— start Supplied information —
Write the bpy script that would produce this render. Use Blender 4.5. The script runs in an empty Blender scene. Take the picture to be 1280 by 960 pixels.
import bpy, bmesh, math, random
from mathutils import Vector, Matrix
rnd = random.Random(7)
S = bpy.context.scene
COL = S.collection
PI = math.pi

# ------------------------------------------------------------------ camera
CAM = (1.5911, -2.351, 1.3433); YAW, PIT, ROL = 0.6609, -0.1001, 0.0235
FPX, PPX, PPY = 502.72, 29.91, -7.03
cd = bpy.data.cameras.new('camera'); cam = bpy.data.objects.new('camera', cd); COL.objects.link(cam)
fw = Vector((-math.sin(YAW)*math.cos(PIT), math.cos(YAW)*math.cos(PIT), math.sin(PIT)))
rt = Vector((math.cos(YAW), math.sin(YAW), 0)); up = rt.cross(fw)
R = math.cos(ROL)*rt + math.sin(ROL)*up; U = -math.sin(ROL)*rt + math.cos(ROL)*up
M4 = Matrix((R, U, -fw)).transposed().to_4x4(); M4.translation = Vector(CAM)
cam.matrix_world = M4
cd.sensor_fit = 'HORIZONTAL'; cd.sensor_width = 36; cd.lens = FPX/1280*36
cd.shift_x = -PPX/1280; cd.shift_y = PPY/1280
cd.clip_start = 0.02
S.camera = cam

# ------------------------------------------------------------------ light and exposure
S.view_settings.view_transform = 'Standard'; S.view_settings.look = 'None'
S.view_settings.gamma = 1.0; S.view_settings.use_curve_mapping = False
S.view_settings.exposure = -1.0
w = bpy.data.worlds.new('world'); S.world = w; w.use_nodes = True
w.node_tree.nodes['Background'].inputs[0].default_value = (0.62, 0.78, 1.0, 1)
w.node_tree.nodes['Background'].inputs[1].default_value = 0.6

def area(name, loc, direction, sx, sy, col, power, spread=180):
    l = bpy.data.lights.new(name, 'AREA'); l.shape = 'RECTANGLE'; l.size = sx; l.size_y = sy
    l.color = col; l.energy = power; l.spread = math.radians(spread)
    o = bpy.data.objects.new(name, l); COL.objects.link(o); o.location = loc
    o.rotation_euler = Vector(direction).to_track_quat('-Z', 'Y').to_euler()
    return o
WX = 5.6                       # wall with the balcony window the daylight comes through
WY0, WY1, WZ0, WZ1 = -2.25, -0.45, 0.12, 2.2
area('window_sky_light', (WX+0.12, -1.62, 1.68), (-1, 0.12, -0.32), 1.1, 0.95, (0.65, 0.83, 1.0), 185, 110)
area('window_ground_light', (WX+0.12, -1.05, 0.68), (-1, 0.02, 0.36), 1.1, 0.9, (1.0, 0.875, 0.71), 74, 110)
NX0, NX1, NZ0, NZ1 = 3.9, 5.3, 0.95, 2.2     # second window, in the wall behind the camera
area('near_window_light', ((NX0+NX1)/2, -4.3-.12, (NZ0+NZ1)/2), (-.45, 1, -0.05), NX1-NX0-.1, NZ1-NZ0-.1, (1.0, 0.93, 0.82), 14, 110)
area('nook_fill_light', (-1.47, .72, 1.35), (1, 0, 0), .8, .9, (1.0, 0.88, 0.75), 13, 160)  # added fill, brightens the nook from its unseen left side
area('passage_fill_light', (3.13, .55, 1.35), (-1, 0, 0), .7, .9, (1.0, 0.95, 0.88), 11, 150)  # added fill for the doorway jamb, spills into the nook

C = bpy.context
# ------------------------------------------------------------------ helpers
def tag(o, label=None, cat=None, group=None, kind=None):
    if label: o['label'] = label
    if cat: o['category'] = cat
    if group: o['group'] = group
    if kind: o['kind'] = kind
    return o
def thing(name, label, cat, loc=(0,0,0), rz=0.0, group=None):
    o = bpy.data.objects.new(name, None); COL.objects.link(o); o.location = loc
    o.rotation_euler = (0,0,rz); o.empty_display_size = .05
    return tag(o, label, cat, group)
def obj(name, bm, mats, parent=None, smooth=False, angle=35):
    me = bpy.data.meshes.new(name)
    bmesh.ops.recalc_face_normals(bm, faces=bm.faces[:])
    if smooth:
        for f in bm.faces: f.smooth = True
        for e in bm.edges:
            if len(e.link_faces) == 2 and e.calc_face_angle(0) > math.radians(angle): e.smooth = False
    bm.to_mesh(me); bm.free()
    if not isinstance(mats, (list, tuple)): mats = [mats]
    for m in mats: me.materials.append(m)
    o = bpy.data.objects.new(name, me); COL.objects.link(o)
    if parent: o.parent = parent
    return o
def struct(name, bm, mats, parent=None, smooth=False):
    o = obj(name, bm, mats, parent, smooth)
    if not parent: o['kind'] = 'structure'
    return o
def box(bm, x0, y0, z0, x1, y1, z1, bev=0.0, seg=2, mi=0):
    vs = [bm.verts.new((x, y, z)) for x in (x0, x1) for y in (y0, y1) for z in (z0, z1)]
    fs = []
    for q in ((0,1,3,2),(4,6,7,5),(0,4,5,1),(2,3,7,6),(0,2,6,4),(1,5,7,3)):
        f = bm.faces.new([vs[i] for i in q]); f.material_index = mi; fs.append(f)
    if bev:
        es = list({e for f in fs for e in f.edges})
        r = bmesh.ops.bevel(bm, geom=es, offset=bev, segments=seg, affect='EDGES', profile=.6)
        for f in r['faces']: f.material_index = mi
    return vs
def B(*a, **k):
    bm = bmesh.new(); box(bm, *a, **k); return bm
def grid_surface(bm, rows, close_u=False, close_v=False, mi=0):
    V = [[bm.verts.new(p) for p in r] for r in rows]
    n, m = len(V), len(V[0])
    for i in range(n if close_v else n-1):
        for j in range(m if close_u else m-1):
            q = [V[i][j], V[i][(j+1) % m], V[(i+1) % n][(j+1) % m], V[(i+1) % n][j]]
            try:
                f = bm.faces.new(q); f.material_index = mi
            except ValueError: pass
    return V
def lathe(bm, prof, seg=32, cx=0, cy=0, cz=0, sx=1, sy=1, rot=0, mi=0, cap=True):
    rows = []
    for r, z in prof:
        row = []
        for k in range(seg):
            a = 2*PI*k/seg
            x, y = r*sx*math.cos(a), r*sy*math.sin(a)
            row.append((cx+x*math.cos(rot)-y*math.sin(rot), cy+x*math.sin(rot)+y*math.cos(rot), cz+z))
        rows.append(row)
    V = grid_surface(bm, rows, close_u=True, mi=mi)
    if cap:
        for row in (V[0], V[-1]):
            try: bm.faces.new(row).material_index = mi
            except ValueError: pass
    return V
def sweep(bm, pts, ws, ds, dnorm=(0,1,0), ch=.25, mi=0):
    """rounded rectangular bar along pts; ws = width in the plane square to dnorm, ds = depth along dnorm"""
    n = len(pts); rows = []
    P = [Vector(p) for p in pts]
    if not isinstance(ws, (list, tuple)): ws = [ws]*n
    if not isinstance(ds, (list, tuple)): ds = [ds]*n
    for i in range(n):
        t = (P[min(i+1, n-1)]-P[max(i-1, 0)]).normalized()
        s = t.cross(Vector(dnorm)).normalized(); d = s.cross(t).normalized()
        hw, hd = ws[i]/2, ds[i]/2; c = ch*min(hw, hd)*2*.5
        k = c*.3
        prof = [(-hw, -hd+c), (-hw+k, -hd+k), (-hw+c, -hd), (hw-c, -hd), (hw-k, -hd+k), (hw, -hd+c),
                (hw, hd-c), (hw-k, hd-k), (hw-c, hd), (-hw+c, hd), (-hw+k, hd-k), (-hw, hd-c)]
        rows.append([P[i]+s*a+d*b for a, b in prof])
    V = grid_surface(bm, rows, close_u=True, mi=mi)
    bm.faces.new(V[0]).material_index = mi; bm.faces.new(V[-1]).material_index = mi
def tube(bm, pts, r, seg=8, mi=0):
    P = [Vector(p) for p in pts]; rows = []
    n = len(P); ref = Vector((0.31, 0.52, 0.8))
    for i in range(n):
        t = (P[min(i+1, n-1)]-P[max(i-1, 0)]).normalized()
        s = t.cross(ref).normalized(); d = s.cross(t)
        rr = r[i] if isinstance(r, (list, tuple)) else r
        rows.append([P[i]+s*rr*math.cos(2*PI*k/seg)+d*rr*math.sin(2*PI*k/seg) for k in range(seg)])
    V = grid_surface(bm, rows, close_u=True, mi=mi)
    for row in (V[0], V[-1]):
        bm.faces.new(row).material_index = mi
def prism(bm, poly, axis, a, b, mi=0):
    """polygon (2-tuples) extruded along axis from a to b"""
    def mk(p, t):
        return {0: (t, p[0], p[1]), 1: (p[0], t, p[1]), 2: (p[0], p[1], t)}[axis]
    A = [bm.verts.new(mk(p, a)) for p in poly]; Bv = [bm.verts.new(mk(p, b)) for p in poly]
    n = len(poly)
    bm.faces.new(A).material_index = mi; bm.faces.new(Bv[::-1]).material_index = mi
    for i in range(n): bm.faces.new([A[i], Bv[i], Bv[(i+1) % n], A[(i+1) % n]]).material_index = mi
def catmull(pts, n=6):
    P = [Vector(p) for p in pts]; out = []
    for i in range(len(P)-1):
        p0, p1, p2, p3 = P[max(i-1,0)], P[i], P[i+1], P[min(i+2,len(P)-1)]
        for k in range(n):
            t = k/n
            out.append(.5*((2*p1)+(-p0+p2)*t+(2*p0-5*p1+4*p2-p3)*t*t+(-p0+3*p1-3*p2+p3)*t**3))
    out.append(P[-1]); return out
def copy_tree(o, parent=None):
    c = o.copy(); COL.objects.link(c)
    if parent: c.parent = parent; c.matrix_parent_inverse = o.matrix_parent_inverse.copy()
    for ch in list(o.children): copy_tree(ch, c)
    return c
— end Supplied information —
Objective> From the first line above through the line that contains "PI = math.pi", quote each line exactly. Output nothing more.

The response>
Write the bpy script that would produce this render. Use Blender 4.5. The script runs in an empty Blender scene. Take the picture to be 1280 by 960 pixels.
import bpy, bmesh, math, random
from mathutils import Vector, Matrix
rnd = random.Random(7)
S = bpy.context.scene
COL = S.collection
PI = math.pi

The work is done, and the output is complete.